The directive also requires that affected companies appoint the Cybersecurity Coordinator within 7 days of the effective date of the directives (December 31, 2021), conduct and submit the vulnerability assessment and remediation plan within 90 days of the effective date, and adopt the incident response plans within 180 days of the effective date.

Additional TSA Rulemaking and Aviation Requirements

TSA also released voluntary guidance calling for all other lower-risk surface transportation owners and operators to voluntarily adopt the same measures. The TSA further announced that it planned to initiate formal rulemaking (as opposed to what are arguably these directives’ more fragile legal basis) regarding cybersecurity measures for surface transportation entities.

In the same announcement, moreover, the TSA also noted that it had updated requirements for airport and airline operators to also designate cyber coordinators and report incidents within 24 hours. The TSA also disclosed that it would issue additional cybersecurity requirements and guidance for the aviation industry.

Expansion of mandatory requirements

These directives are only the most recent TSA mandates requiring private industry to adopt measures to address cybersecurity threats. This past summer, the TSA adopted similar notification requirements and review protocols for pipeline companies. Accordingly, although these newest directives address the surface transportation industry, the TSA’s (read, DHS’s) announcement has broad implications for other critical infrastructure industries. With pipelines, surface, and then aviation, the regulatory trend is unlikely to halt. One can expect similar future requirements to be rolled out across the sixteen other critical infrastructure sectors, to the degree that they are not currently covered by applicable law.

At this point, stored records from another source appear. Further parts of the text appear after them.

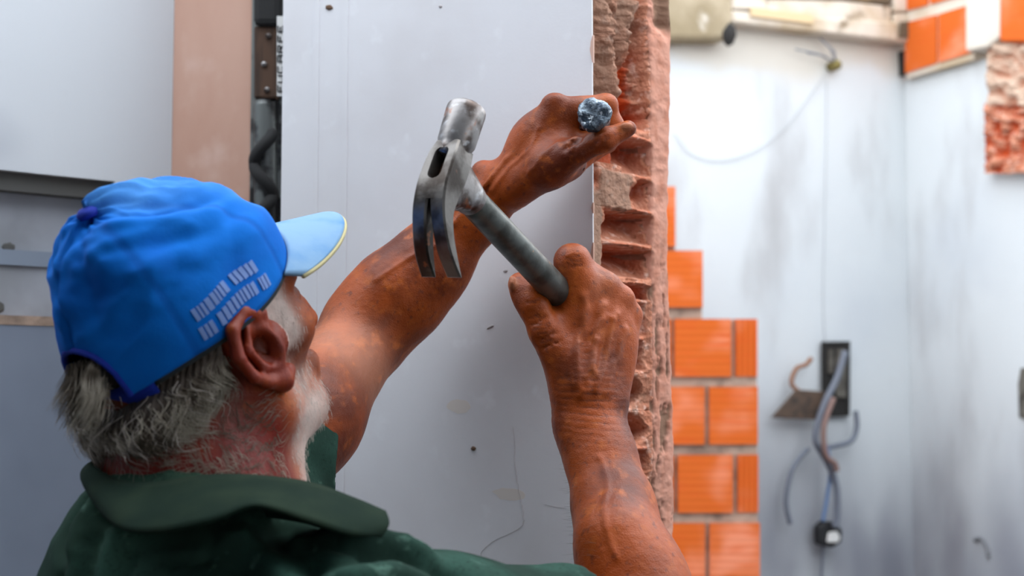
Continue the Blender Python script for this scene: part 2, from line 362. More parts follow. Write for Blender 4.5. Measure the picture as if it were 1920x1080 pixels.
# plain plaster skin in front of the relief, and the wall's end above and below it
mb = MB()
A3, c03 = A, c0
q = [A+V3(fn[0], fn[1])*-.0, c0, c0-fn*.004, A-fn*.004+fd*.001]
mb.hexa([(*c, zb) for c in q]+[(*c, zt) for c in q]); mb.build('plaster_edge', M['plaster'], wf)
q = [A, B, c1, c0]
MB().hexa([(*c, 0) for c in q]+[(*c, zb) for c in q]).build('masonry_end', M['broken'], wf)
MB().hexa([(*c, zt) for c in q]+[(*c, TOPZ) for c in q]).build('masonry_end', M['broken'], wf)
# ragged pink lip where the paint has flaked along the corner
for (y0, y1, wd) in ((66, 118, 6), (455, 505, 5), (380, 400, 3), (590, 640, 4)):
    pts = []
    for i in range(9):
        y = y0+(y1-y0)*i/8; pts.append((y, wd*math.sin(math.pi*i/8)*(.7+.3*random.random())))
    v = []; 
    for y, wx in pts: v += [FW(1113.5, y, .0012), FW(1112-wx, y, .0012), FW(1112-wx, y, -.001), FW(1113.5, y, -.001)]
    MB().ring([v[i*4:i*4+4] for i in range(9)]).build('flaked_edge', M['pinkcol'], wf)
struct(MB().hexa([(-3.2, -2.6, 2.62), (3.6, -2.6, 2.62), (3.6, .65, 2.62), (-3.2, .65, 2.62), (-3.2, -2.6, 2.72), (3.6, -2.6, 2.72), (3.6, .65, 2.72), (-3.2, .65, 2.72)]).build('sky_blocker', M['plaster_grey']))  # added out of view to block sky light over the near side
# marks on the near wall
def blob(name, cx, cy, rx, ry, ang, m, th=.0012, parent=wf, n=18, hit=FW, jag=.25):
    rr = []
    for i in range(n):
        a = i*2*math.pi/n; r = 1+jag*(random.random()-.5)
        x = rx*r*math.cos(a); y = ry*r*math.sin(a)
        rr.append((cx+x*math.cos(ang)-y*math.sin(ang), cy+x*math.sin(ang)+y*math.cos(ang)))
    inner = [(cx+(x-cx)*.7, cy+(y-cy)*.7) for x, y in rr]
    if th < .0003:
        MB().prism([hit(x, y, .0002) for x, y in rr], [hit(x, y, -.002) for x, y in rr]).build(name, m, parent); return
    MB().ring([[hit(x, y, -.001) for x, y in rr], [hit(x, y, th*.3) for x, y in rr], [hit(x, y, th) for x, y in inner]]).build(name, m, parent, True)
blob('plaster_chip', 700, 729, 12, 6, 1.0, M['chip'], .003)
blob('plaster_chip', 888, 841, 4.5, 4, 0, M['chip'], .002)
blob('plaster_chip', 617, 14, 7, 5, 0, M['chip'], .002)
blob('plaster_chip', 919, 613, 7, 2, -.5, M['crack'], .001)
blob('plaster_chip', 826, 12, 3, 3, -.5, M['crack'], .001)
blob('plaster_chip', 948, 508, 4, 3, -.3, M['crack'], .001)
blob('stain', 955, 927, 30, 12, .15, M['stain'], .0001)
blob('stain', 862, 762, 22, 13, 0, M['stain'], .0001)
def crackline(pts, m, wd=1.1, hit=FW, parent=wf, name='crack'):
    pts = catmull([(x, y, 0) for x, y in pts], 6); v = []
    rings = []
    for i, p in enumerate(pts):
        x = p[0]+random.uniform(-1, 1); y = p[1]; ww = wd*random.uniform(.4, 1)
        rings.append([hit(x-ww, y, -.0005), hit(x+ww, y, -.0005), hit(x, y, .0005)])
    MB().ring(rings).build(name, m, parent)
crackline([(963, 800), (966, 870), (972, 915), (978, 942), (982, 975), (975, 990), (950, 1003), (930, 1012), (905, 1032), (903, 1050), (912, 1080)], M['crack'])
crackline([(1020, 945), (1040, 950), (1062, 953)], M['crack'], .8)

# ---- left side: wall with niche, pink pillar, dark gap
lw0 = V3(-.648, 1.80); ld = V3(.75, .66); ld /= np.linalg.norm(ld); ln = V3(ld[1], -ld[0])   # normal towards camera side
def LW(px, py, off=0.0):
    p = hitp(px, py, (*lw0, 1.6), (*ln, 0)); return p+V3(ln[0], ln[1], 0)*off
pcorner = LW(318, 400)[:2]
nz1 = LW(215, 340)[2]; nz0 = LW(100, 600)[2]; nr = LW(215, 340)[:2]; nl = nr-ld*.42
start = lw0-ld*3.2
mb = MB(); th = .14
def lbox(mb, p, q, z0, z1, o0=0.0, o1=th):
    a = [p-ln*o0, q-ln*o0, q-ln*o1, p-ln*o1]; return mb.hexa([(*c, z0) for c in a]+[(*c, z1) for c in a])
lbox(mb, start, nl, 0, TOPZ); lbox(mb, nr, pcorner+ld*.04, 0, TOPZ); lbox(mb, nl, nr, 0, nz0); lbox(mb, nl, nr, nz1, TOPZ)
wl = struct(mb.build('wall_left', M['plaster_grey']))
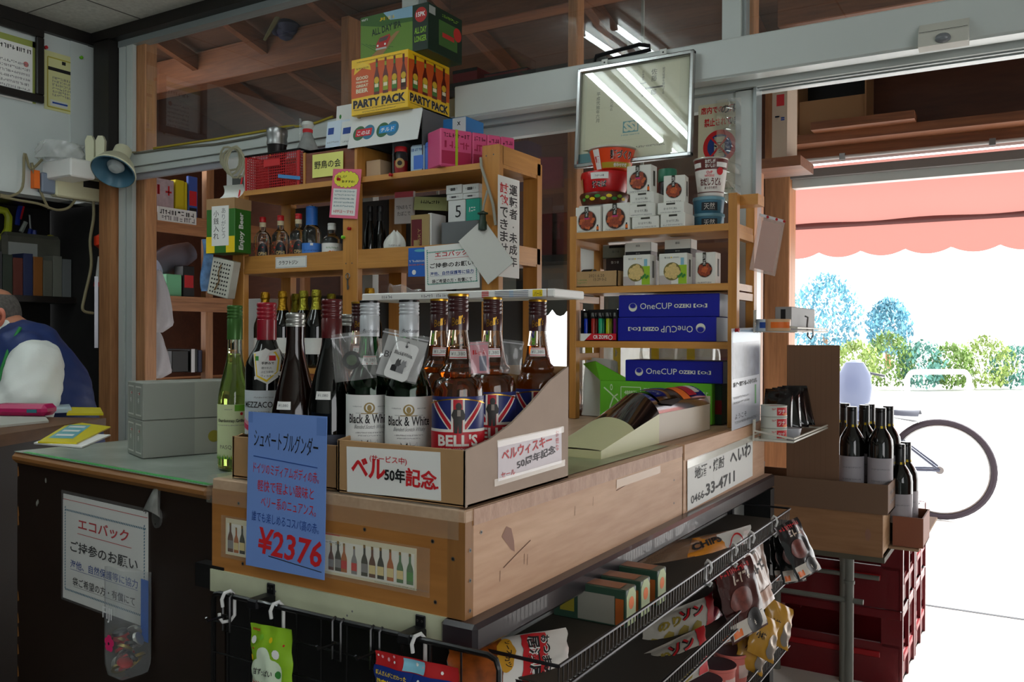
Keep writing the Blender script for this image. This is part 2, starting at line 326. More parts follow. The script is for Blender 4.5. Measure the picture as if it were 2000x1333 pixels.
for x in (-3.55, -2.98, -2.38, -1.75, -1.1, -.45, .25, .95):
    T = Matrix.Translation((0, 1.62, 3.0)) @ Matrix.Rotation(-.27, 4, 'X') @ Matrix.Translation((0, -1.62, 0))
    b = MB(); b.box(x-.022, x+.022, 1.64, 3.4, -.085, .0, wr2, T); struct('trim_%d' % n, b); n += 1
for x0, x1, y0, y1, z0, z1, w in ((-4.2, -.2, 2.4, 2.5, 2.61, 2.80, wx), (-.2, 2.9, 2.42, 2.5, 2.35, 2.5, wx), (-3.02, -2.87, 1.575, 1.64, 0, 2.9, wz), (-2.24, -2.19, 2.2, 2.3, 0, 2.7, wz), (-.48, -.36, 3.29, 3.42, 0, 2.75, wz), (-.105, -.07, 1.64, 1.7, 1.9, 2.9, wz), (-.84, -.80, 1.9, 1.96, 0, 2.8, wz)):
    b = MB(); b.box(x0, x1, y0, y1, z0, z1, w, bev=.004); struct('trim_%d' % n, b); n += 1
# street opening: rails, white lintel strip, conduit shelf
b = MB(); b.box(-.36, 3.1, 3.30, 3.35, 1.915, 1.955, M('grey_soffit', (120, 118, 116), .6)); b.box(-.36, 3.1, 3.34, 3.40, 1.875, 1.915, walu); struct('trim_%d' % n, b); n += 1
b = MB(); b.box(-.36, 3.1, 3.2, 3.35, 1.985, 2.06, wx); b.box(-.36, .62, 3.08, 3.22, 2.03, 2.07, wx); b.box(-.2, .22, 3.0, 3.12, 2.07, 2.105, wx); struct('trim_%d' % n, b); n += 1
c = MB(); c.tube([(-.36, 3.19, 1.975), (3.0, 3.19, 1.975)], .008, M('grey_pipe', (200, 200, 198), .4), 8)
for x in (-.1, .5, 1.1): c.box(x-.012, x+.012, 3.18, 3.2, 1.962, 1.99, msteel)
c.obj('conduit_pipe', label='thin grey conduit pipe running along the timber above the street opening', cat='pipe')
# fluorescent fittings, those seen reflected first, the last one added for brightness
tube_m = M('tube_light', (238, 250, 252), .3, emis=16); fit_m = M('fitting_white', (215, 215, 210), .4)
def fitting(x, y, lab, rz=0, L=1.25):
    t = thing('ceiling_light', lab, 'light', (x, y, ZC), rz, 'fluorescent fittings on the ceiling')
    h = MB(); h.box(-.1, .1, -L/2, L/2, -.035, 0, fit_m, bev=.006); h.box(-.018, .018, -L/2, L/2, -.06, -.03, fit_m)
    for s in (-1, 1):
        for e in (-1, 1): h.box(s*.078-.012, s*.078+.012, e*(L/2-.02)-.015, e*(L/2-.02)+.015, -.085, -.03, fit_m)
    h.obj('housing', t)
    for s in (-1, 1): h = MB(); h.cyl((s*.078, -L/2+.03, -.068), (s*.078, L/2-.03, -.068), .014, tube_m, seg=12); h.obj('tube', t)
    return t
# ================================================================== street outside
b = MB(); b.box(-60, 60, 3.5, 90, -.12, -.02, M('street_concrete', (205, 204, 200), .85, var=.05, vs=.8)); b.box(-8, 12, 3.4, 3.52, -.05, -.012, M('kerb_dark', (150, 155, 158), .8)); b.box(-4, 3.2, 3.12, 3.14, -.01, .0015, M('drain_line', (60, 66, 70), .8)); struct('ground', b)
can = M('awning_fabric', (160, 106, 98), .8); nt_ = can.node_tree; bs = nt_.nodes['Principled BSDF']; tl = nt_.nodes.new('ShaderNodeBsdfTranslucent'); tl.inputs[0].default_value = lin((142, 97, 90)); mi_ = nt_.nodes.new('ShaderNodeMixShader'); mi_.inputs[0].default_value = .6
nt_.links.new(bs.outputs[0], mi_.inputs[1]); nt_.links.new(tl.outputs[0], mi_.inputs[2]); nt_.links.new(mi_.outputs[0], nt_.nodes['Material Output'].inputs[0])
t = thing('awning', 'faded red shop awning with a scalloped edge above the street opening', 'awning', (0, 0, 0))
b = MB(); b.grid(lambda u, v: V((-.62+3.9*u, 3.42+.95*v, 1.99-.17*v+.006*math.sin(u*40)*v)), 60, 6, can); b.obj('sloped_cover', t)
b = MB(); N = 340; x0, x1 = -.62, 3.28
vs = []; y = 4.375
for i in range(N+1):
    x = x0+(x1-x0)*i/N; k = ((x-.02)/.235) % 1; zb = 1.655-.034*abs(math.sin(PI*k))**.8*1.0
    vs += [(x, y, 1.822), (x, y, zb)]
b.add(vs, [(2*i, 2*i+1, 2*i+3, 2*i+2) for i in range(N)], can); b.obj('valance', t)
b = MB(); b.cyl((-.62, 4.365, 1.815), (3.28, 4.365, 1.815), .02, M('awning_seam_shade', (104, 66, 66), .6)); b.obj('seam_shade_bar', t)  # dark bar stands in for the shaded seam between cover and valance
for k in range(3): b = MB(); b.cyl((-.58+1.8*k, 3.42, 1.93), (-.58+1.8*k, 4.36, 1.81), .01, msteel); b.obj('arm', t)
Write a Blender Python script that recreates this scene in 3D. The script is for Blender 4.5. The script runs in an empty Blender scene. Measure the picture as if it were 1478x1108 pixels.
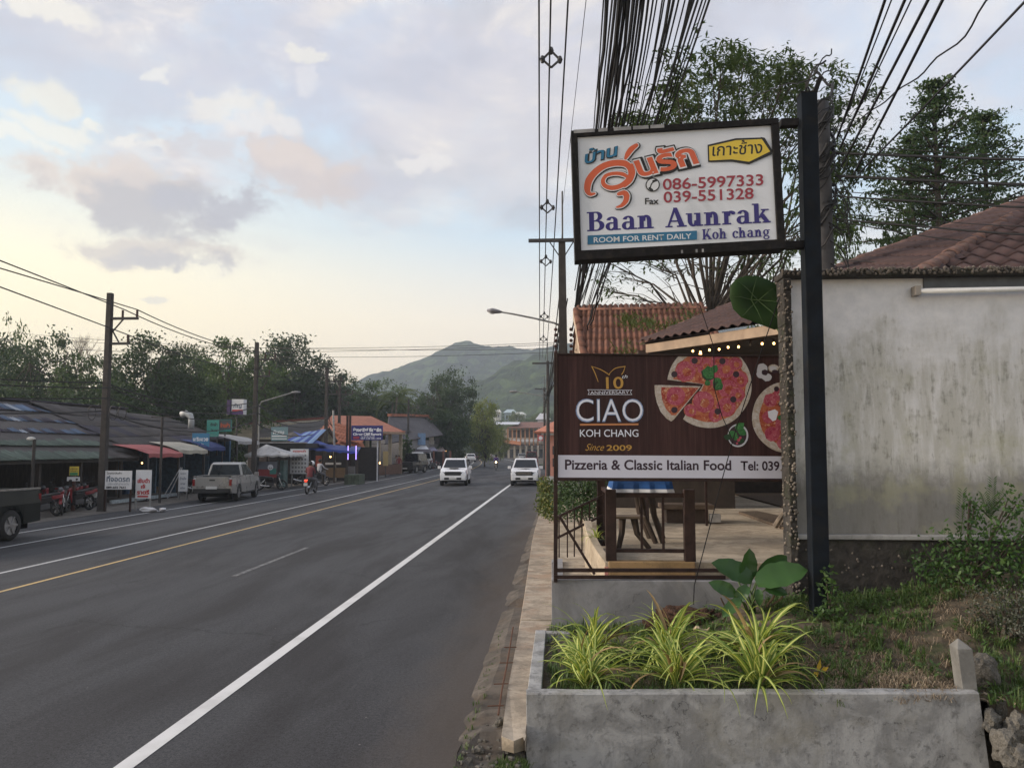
import bpy, bmesh, math, random
from mathutils import Vector, Matrix, noise
V = Vector
R = math.radians
random.seed(7)
sc = bpy.context.scene
COL = sc.collection

# ------------------------------------------------------------------ camera
F = 1150.0
YAW, PITCH, CH = R(3.44), R(4.62), 2.4
cam_d = bpy.data.cameras.new('camera')
cam_d.sensor_width = 36.0
cam_d.lens = 36.0 * F / 1478.0
cam_d.clip_start = 0.05
cam_d.clip_end = 6000
cam = bpy.data.objects.new('camera', cam_d)
COL.objects.link(cam)
cam.location = (0, 0, CH)
cam.rotation_euler = (R(90) + PITCH, 0, YAW)
sc.camera = cam
HAZE = .00056
CM = Matrix.Translation(cam.location) @ cam.rotation_euler.to_matrix().to_4x4()
C0 = CM.translation.copy()

# ------------------------------------------------------------------ light
SUN_AZ, SUN_EL = R(-97), R(19)          # azimuth from +Y, negative is left
sc.view_settings.view_transform = 'Standard'
sc.view_settings.look = 'None'
sc.view_settings.gamma = 1
sc.view_settings.use_curve_mapping = False
sc.view_settings.exposure = 0.80
sun_d = bpy.data.lights.new('sun', 'SUN')
sun_d.energy = 3.0
sun_d.angle = R(24)
sun_d.color = (1.0, 0.86, 0.72)
sun = bpy.data.objects.new('sun', sun_d)
COL.objects.link(sun)
sdir = V((math.sin(SUN_AZ) * math.cos(SUN_EL), math.cos(SUN_AZ) * math.cos(SUN_EL), math.sin(SUN_EL)))
sun.rotation_euler = sdir.to_track_quat('Z', 'Y').to_euler()
sun.location = (-40, 30, 40)

world = bpy.data.worlds.new('World')
sc.world = world
world.use_nodes = True

class NT:
 """small helper around a node tree"""
 def __init__(s, nt):
  s.nt = nt
  nt.nodes.clear()

 def n(s, typ, **kw):
  nd = s.nt.nodes.new(typ)
  for k, v in kw.items():
   if k.startswith('i_'):
    nd.inputs[k[2:].replace('_', ' ')].default_value = v
   else:
    setattr(nd, k, v)
  return nd

 def l(s, a, b):
  s.nt.links.new(a, b)

 def setin(s, sock, v):
  if isinstance(v, bpy.types.NodeSocket):
   s.l(v, sock)
  else:
   if hasattr(sock.default_value, '__len__') and not hasattr(v, '__len__'):
    v = (v,) * len(sock.default_value)
   if hasattr(v, '__len__') and len(v) == 3 and len(sock.default_value) == 4:
    v = (*v, 1)
   sock.default_value = v

 def math(s, op, a, b=None, c=None, clamp=False):
  nd = s.nt.nodes.new('ShaderNodeMath')
  nd.operation = op
  nd.use_clamp = clamp
  for i, v in enumerate((a, b, c)):
   if v is not None:
    s.setin(nd.inputs[i], v)
  return nd.outputs[0]

 def vmath(s, op, a, b=None, out=0):
  nd = s.nt.nodes.new('ShaderNodeVectorMath')
  nd.operation = op
  s.setin(nd.inputs[0], a)
  if b is not None:
   s.setin(nd.inputs[1], b)
  return nd.outputs['Value'] if op == 'LENGTH' else nd.outputs[0]

 def rng(s, v, a, b, c=0.0, d=1.0, smooth=True):
  nd = s.nt.nodes.new('ShaderNodeMapRange')
  nd.interpolation_type = 'SMOOTHSTEP' if smooth else 'LINEAR'
  s.setin(nd.inputs[0], v)
  for i, q in enumerate((a, b, c, d)):
   nd.inputs[i + 1].default_value = q
  return nd.outputs[0]

 def mix(s, f, a, b, mode='MIX'):
  nd = s.nt.nodes.new('ShaderNodeMix')
  nd.data_type = 'RGBA'
  nd.blend_type = mode
  s.setin(nd.inputs[0], f)
  s.setin(nd.inputs[6], a)
  s.setin(nd.inputs[7], b)
  return nd.outputs[2]

 def noise(s, vec, scale, detail=4, rough=.55, dist=0.0, col=False):
  nd = s.nt.nodes.new('ShaderNodeTexNoise')
  if vec is not None:
   s.l(vec, nd.inputs['Vector'])
  nd.inputs['Scale'].default_value = scale
  nd.inputs['Detail'].default_value = detail
  nd.inputs['Roughness'].default_value = rough
  nd.inputs['Distortion'].default_value = dist
  return nd.outputs[1 if col else 0]

 def ramp(s, f, stops):
  nd = s.nt.nodes.new('ShaderNodeValToRGB')
  s.l(f, nd.inputs[0])
  e = nd.color_ramp.elements
  while len(e) < len(stops):
   e.new(.5)
  for el, (p, c) in zip(e, stops):
   el.position = p
   el.color = (*c, 1)
  return nd.outputs[0]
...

In light of the expected proliferation of mandatory cybersecurity requirements across other industries, companies in such sectors can begin preparing now for likely change. Preparation can include:

  • Ensuring that incident identification and management policies and procedures are in place to govern corporate (i) recognition and categorization of potentially impacted events and (ii) escalation to proper decision makers;
  • Ensuring policies are in place to govern communications with regulators, including who is permitted to communicate, what information can be passed, and any authorities on which the company may be relying to protect its information (it remains to be seen whether DHS will permit sharing under current regimes that provide certain liability protections for companies);
  • Preparing for the rapid conduct of vulnerability assessments and, to the degree the cybersecurity budget can sustain doing so and as a matter of good practice, conducting an assessment and remediating key issues in advance, foregoing the need to later report such open issues to the government; and
  • Reviewing the company’s Cybersecurity Incident Response Plan, or to the degree not already established, creating such a plan. Recent guidance from DHS to federal government entities is available here and provides a helpful start. These federal playbooks, however, do not touch upon critical legal components of a response, and companies should consider consulting outside counsel to calibrate plans to evolving regulatory expectations.